● **Short problem**
Take the line containing "Write the bpy", the line containing "u = xf * xf", and all lines between them, and transcribe them exactly. Leave out pictures.

_ _ _ _

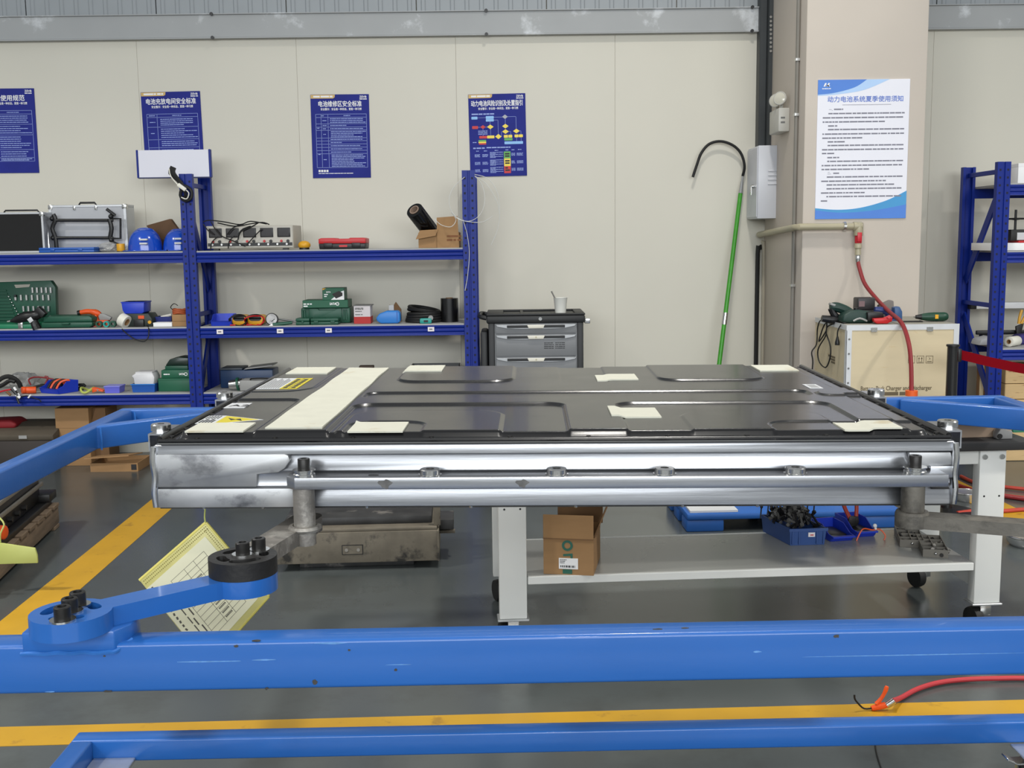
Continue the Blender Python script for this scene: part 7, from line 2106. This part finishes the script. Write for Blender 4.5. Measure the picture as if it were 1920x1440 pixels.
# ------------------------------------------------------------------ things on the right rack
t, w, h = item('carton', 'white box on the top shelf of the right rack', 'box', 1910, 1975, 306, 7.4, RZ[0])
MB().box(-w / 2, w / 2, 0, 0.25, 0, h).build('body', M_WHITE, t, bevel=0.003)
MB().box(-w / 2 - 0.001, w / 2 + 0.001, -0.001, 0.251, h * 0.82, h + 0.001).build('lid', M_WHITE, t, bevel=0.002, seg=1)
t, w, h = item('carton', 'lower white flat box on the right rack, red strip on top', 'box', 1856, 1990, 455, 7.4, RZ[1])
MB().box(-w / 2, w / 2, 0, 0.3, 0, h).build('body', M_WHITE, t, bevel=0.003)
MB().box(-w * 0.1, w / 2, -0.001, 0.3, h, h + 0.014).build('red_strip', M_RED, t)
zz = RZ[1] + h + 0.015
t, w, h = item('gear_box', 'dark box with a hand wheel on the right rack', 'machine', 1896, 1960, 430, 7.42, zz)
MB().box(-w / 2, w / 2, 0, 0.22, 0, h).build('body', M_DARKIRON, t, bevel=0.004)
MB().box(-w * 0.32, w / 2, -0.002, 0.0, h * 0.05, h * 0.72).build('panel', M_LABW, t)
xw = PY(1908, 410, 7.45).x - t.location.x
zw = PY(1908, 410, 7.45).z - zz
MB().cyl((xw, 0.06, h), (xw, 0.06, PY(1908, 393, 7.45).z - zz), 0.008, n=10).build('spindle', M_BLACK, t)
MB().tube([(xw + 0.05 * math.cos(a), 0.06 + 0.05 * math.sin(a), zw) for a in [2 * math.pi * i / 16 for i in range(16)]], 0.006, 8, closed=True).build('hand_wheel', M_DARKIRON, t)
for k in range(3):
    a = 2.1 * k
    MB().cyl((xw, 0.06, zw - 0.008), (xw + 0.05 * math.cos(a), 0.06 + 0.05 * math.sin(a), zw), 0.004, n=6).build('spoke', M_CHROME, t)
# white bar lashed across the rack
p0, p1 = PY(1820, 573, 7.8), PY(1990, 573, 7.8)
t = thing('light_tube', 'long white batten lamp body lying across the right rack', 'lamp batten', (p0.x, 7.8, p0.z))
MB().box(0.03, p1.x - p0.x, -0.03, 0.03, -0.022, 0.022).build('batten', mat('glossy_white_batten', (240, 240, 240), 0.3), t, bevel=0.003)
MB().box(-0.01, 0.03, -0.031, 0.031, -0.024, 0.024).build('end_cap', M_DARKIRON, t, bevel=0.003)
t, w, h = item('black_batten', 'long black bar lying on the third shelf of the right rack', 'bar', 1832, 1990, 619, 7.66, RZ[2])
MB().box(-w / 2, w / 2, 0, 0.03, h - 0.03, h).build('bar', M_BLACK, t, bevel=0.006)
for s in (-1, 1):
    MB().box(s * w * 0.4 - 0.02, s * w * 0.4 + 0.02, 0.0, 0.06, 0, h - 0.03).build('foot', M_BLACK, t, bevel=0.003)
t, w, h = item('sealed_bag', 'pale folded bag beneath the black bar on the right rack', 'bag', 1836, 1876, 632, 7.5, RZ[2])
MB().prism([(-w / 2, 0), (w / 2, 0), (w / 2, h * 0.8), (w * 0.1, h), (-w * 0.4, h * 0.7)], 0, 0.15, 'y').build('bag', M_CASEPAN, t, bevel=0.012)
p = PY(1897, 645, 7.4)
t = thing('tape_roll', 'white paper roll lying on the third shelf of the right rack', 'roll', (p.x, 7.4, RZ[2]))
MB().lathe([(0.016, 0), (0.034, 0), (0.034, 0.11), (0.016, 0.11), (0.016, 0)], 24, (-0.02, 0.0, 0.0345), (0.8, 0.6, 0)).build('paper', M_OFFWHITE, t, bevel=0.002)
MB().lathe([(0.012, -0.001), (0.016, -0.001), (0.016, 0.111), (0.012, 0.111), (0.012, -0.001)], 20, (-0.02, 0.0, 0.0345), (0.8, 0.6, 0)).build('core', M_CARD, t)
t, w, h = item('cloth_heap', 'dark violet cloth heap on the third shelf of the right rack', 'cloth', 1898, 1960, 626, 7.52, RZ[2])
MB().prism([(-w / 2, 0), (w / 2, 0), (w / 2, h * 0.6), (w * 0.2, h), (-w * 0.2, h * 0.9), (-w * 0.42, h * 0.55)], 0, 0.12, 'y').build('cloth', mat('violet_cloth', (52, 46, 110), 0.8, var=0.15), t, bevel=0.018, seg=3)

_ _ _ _

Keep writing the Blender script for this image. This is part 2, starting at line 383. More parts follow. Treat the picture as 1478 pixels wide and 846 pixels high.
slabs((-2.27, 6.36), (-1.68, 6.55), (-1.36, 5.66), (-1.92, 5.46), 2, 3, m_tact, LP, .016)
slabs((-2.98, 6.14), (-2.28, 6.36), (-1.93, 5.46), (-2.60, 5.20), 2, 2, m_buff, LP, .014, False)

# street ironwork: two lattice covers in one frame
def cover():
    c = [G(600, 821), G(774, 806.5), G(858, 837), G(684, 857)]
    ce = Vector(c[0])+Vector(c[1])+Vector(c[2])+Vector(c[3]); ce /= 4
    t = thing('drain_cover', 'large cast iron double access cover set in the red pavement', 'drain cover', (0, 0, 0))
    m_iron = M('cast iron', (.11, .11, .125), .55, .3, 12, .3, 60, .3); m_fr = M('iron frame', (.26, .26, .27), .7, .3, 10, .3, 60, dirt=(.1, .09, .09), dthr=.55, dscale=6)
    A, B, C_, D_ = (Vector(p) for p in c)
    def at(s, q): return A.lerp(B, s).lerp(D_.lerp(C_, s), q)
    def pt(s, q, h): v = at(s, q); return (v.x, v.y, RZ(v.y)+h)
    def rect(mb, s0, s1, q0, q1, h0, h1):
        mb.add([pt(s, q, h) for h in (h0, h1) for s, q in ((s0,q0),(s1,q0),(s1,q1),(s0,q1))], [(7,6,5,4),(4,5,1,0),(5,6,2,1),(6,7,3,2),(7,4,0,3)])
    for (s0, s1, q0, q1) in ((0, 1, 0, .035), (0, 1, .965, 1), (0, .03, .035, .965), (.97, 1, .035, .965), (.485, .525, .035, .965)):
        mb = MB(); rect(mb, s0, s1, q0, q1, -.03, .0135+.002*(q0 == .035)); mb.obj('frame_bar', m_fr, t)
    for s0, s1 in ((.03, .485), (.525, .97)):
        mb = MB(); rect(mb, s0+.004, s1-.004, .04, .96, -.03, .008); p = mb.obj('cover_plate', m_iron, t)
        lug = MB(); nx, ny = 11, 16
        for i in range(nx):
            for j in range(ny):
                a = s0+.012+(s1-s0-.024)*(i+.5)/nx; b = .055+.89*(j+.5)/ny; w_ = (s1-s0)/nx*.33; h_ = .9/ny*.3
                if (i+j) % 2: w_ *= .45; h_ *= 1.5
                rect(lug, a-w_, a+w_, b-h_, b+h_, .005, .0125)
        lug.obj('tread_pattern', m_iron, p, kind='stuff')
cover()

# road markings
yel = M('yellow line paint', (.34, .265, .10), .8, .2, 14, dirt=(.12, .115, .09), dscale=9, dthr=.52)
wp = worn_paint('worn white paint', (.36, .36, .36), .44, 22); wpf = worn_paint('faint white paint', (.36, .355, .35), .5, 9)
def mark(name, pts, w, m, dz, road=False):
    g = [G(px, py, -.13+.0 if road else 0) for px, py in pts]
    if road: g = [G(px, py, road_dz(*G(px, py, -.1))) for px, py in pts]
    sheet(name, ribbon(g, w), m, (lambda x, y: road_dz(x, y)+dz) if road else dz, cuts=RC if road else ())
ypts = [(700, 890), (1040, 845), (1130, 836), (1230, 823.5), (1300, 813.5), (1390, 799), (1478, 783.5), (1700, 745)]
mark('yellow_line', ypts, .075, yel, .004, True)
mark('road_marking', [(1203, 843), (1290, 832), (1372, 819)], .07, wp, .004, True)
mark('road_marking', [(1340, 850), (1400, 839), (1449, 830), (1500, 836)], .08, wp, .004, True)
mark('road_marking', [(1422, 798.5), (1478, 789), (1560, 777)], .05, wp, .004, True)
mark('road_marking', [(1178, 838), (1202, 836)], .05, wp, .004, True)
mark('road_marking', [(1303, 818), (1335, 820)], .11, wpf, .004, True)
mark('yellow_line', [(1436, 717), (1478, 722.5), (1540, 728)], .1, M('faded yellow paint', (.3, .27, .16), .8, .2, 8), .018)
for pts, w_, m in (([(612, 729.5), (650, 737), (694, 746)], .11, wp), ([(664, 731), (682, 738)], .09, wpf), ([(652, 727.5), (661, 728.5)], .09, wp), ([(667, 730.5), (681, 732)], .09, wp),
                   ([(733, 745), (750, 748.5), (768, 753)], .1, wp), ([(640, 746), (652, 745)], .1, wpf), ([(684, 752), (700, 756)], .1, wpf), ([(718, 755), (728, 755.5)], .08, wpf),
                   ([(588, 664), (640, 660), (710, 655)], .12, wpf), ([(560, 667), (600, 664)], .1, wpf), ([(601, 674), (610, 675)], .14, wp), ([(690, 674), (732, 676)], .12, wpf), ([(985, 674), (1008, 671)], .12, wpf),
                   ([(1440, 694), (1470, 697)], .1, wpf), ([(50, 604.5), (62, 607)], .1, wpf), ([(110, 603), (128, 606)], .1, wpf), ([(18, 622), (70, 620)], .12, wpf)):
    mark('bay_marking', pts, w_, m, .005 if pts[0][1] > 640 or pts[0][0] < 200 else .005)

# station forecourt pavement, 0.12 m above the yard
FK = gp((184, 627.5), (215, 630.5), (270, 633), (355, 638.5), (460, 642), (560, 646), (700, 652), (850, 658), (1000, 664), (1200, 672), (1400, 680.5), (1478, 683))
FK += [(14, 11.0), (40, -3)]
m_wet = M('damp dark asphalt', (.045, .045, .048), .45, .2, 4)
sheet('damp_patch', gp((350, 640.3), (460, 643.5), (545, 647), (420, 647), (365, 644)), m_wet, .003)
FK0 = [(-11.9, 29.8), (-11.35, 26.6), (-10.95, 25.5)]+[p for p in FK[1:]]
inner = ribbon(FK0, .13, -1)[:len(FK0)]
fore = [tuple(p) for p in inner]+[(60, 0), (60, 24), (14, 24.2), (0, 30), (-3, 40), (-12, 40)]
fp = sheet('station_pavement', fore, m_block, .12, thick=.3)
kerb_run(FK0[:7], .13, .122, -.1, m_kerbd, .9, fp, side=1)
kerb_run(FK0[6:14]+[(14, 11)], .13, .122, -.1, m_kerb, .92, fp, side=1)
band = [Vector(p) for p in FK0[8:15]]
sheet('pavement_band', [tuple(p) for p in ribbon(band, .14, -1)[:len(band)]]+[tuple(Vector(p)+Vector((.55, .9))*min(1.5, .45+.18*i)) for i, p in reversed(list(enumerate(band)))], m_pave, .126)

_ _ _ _

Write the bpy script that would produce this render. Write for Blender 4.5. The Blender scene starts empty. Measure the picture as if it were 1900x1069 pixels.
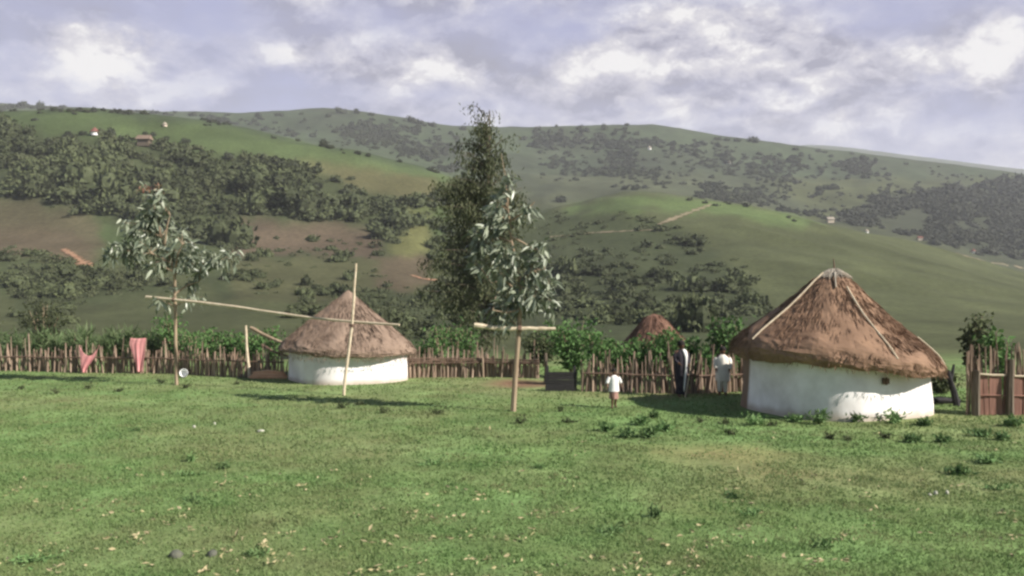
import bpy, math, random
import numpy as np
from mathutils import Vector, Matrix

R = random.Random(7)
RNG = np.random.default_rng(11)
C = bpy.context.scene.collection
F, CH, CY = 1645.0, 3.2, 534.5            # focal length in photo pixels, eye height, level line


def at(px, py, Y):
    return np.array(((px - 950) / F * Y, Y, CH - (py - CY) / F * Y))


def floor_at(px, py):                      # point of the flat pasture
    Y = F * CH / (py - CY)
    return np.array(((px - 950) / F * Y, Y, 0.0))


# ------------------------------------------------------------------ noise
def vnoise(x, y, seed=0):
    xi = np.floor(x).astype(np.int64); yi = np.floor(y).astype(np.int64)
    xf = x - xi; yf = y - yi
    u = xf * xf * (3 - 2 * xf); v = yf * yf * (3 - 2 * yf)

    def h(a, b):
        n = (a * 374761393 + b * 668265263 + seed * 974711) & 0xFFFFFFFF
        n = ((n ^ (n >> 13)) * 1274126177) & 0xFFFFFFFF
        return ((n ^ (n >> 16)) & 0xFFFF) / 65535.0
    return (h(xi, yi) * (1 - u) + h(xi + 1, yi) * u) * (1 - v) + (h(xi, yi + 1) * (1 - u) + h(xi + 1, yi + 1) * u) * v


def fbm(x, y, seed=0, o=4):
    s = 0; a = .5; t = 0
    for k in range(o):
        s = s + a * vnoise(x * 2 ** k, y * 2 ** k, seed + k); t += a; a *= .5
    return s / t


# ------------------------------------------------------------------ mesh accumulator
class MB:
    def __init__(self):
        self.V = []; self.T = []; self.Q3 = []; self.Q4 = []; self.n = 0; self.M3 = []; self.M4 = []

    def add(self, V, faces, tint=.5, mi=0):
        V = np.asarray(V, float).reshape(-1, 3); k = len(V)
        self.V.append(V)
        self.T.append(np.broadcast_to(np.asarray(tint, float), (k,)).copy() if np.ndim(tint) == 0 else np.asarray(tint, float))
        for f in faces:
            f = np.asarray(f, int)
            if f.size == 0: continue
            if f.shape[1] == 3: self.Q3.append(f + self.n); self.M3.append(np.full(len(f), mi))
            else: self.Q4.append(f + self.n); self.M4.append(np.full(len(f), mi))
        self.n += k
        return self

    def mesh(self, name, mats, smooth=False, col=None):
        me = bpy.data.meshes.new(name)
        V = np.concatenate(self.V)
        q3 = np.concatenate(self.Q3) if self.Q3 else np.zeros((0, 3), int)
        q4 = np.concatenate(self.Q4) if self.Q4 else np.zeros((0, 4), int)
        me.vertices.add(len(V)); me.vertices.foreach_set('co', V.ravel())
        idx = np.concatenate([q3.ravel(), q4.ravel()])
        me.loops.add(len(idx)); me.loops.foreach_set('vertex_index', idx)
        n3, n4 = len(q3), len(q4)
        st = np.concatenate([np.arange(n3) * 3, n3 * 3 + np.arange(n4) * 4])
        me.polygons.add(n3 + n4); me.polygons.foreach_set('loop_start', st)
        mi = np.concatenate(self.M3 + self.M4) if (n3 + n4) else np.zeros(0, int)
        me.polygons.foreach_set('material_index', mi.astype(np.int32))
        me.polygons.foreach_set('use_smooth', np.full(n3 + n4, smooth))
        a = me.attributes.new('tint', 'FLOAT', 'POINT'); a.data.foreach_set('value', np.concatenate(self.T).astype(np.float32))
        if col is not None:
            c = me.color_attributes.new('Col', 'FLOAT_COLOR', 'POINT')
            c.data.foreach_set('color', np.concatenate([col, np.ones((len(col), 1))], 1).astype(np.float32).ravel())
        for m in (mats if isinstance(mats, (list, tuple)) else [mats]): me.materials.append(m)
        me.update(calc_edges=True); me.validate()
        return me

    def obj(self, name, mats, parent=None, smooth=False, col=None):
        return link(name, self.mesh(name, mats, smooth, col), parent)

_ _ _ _

● **Problem solution**
Write the bpy script that would produce this render. Write for Blender 4.5. The Blender scene starts empty. Measure the picture as if it were 1900x1069 pixels.
import bpy, math, random
import numpy as np
from mathutils import Vector, Matrix

R = random.Random(7)
RNG = np.random.default_rng(11)
C = bpy.context.scene.collection
F, CH, CY = 1645.0, 3.2, 534.5            # focal length in photo pixels, eye height, level line


def at(px, py, Y):
    return np.array(((px - 950) / F * Y, Y, CH - (py - CY) / F * Y))


def floor_at(px, py):                      # point of the flat pasture
    Y = F * CH / (py - CY)
    return np.array(((px - 950) / F * Y, Y, 0.0))


# ------------------------------------------------------------------ noise
def vnoise(x, y, seed=0):
    xi = np.floor(x).astype(np.int64); yi = np.floor(y).astype(np.int64)
    xf = x - xi; yf = y - yi
    u = xf * xf * (3 - 2 * xf); v = yf * yf * (3 - 2 * yf)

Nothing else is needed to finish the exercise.